Title: Accessible Course Redesign: A Choose your Own Adventure First Year Chemistry Program
Abstract: Teaching introductory chemistry is a challenge – handing large enrollments, acknowledging our diverse population, closing gaps in incoming knowledge, and having desire to support students who are struggling while inspiring those who are thriving has meant that the First Year Chemistry Program at Dalhousie University has had to evolve. With an emphasis on developing an “accessible” course (one of the foundational pillars of many Equity, Diversity and Inclusion initiatives), we have shifted from a traditional style-lecture based course to an intentionally hy-flex model, allowing students to choose the best mode of delivery of the course that works for them, their learning preferences and their out-of-class life commitments. This so called “Choose your own Adventure” class leans heavily on evidence backed pedagogies including Universal Design for Learning, flipped Learning, “ungrading” practices (specifically specifications grading), gamification/game-based learning and Bloom’s model of skills mastery. In this talk, I hope to provide a rationale for why our course has progressed in this way, how it was developed and give a candid snapshot of the challenges that have been faced along with how we are addressing those issues.

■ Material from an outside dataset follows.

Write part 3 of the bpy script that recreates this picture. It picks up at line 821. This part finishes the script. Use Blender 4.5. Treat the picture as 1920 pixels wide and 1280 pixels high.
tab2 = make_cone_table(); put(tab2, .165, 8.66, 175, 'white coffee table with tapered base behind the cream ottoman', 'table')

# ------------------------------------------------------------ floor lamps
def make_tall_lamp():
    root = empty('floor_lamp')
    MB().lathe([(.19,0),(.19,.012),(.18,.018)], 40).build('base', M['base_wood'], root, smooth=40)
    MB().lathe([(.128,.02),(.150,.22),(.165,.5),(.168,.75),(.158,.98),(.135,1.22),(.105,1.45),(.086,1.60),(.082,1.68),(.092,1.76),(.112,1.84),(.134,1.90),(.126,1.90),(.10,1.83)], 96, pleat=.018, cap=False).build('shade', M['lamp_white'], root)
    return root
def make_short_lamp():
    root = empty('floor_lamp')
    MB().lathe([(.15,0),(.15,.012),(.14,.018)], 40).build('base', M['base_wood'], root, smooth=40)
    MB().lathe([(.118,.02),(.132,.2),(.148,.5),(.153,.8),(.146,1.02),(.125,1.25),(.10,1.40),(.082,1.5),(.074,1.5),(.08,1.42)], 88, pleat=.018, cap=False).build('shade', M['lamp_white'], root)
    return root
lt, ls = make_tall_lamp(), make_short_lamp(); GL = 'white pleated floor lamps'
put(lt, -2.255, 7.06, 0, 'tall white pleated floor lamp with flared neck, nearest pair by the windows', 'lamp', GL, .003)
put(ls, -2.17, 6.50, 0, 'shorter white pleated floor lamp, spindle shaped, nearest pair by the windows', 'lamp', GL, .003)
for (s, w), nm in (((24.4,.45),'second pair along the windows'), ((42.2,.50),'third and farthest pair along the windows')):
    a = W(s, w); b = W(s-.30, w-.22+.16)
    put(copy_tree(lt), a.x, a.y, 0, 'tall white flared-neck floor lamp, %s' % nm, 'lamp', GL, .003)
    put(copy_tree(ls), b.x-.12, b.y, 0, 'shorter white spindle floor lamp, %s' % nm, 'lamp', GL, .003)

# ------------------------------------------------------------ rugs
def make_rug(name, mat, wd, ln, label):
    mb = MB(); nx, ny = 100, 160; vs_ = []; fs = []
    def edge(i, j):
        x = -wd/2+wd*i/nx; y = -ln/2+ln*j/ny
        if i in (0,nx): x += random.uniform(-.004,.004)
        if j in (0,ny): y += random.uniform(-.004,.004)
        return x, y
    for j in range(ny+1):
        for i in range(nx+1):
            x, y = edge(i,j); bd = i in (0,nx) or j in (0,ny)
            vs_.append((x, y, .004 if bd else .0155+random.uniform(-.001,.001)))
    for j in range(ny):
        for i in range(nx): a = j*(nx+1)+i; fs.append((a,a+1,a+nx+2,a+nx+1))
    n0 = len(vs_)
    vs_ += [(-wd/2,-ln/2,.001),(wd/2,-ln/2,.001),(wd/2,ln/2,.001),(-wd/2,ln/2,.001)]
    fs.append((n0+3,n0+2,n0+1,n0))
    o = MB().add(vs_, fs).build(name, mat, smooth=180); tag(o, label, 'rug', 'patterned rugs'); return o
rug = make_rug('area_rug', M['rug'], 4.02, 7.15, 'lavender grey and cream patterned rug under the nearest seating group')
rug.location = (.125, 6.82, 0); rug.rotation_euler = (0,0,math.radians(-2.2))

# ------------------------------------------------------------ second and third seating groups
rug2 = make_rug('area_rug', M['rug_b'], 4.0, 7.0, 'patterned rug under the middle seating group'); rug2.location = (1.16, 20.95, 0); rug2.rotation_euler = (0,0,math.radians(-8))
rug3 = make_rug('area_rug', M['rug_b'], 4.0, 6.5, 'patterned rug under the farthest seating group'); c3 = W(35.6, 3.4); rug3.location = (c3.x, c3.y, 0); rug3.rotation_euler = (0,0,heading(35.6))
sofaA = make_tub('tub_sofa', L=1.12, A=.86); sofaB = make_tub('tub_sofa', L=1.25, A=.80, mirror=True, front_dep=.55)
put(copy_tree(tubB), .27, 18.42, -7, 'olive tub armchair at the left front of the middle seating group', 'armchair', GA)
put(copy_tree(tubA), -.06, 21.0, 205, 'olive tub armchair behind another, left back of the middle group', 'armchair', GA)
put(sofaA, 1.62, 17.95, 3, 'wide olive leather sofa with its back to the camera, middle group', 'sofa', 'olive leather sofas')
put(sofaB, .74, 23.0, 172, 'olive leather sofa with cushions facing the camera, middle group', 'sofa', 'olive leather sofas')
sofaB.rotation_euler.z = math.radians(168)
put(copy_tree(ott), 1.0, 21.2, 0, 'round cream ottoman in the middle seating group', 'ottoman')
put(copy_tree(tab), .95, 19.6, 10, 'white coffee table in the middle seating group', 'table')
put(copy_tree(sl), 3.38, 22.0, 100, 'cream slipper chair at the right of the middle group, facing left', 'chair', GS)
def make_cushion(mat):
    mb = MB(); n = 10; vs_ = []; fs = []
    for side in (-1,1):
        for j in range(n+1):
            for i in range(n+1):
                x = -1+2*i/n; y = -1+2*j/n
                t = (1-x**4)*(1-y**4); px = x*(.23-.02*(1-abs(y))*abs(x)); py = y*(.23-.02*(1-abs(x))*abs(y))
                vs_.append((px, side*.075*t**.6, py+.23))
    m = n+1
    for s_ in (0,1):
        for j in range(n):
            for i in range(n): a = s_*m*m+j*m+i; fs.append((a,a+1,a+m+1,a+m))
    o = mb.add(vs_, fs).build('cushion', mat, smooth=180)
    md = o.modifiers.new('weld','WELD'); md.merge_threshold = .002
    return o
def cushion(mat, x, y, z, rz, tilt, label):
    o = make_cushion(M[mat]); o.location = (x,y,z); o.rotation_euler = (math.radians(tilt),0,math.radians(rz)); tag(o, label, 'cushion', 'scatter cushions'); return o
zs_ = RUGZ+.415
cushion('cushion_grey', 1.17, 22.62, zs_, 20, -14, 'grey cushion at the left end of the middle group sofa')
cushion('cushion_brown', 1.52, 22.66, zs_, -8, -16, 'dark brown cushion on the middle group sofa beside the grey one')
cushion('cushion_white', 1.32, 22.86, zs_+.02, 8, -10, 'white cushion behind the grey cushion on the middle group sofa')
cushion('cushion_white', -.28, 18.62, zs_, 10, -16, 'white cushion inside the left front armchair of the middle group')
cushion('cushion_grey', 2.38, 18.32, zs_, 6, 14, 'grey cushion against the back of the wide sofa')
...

Bio: Dr. Angela Crane (she/her) is a Senior Instructor in the Department of Chemistry at Dalhousie University. Here she acts as the First Year Chemistry Program Coordinator which sees an overall annual enrollment of 1600+ students. During her 6 years at Dalhousie, Angela has transformed the already customized “Concepts in Chemistry” program from a traditional lecture-based class to a more immersive experience. In teaching, her focusses are learning-centric practices such as Universal Design, flipped learning, alternative assessments and gamification/game-based learning and how to apply these pedagogies to a high enrollment, multi-section, diverse class. Angela’s accomplishments in this course redesign have been widely recognized at Dalhousie through 4 separate Dalhousie Legacy Awards for University-wide Teaching Excellence (most recently with the Early Career Faculty Award for Teaching Excellence in 2022) and nationally through a 2022 D2L Innovation Award in Teaching and Learning from the Society for Teaching and Learning in Higher Education (STLHE).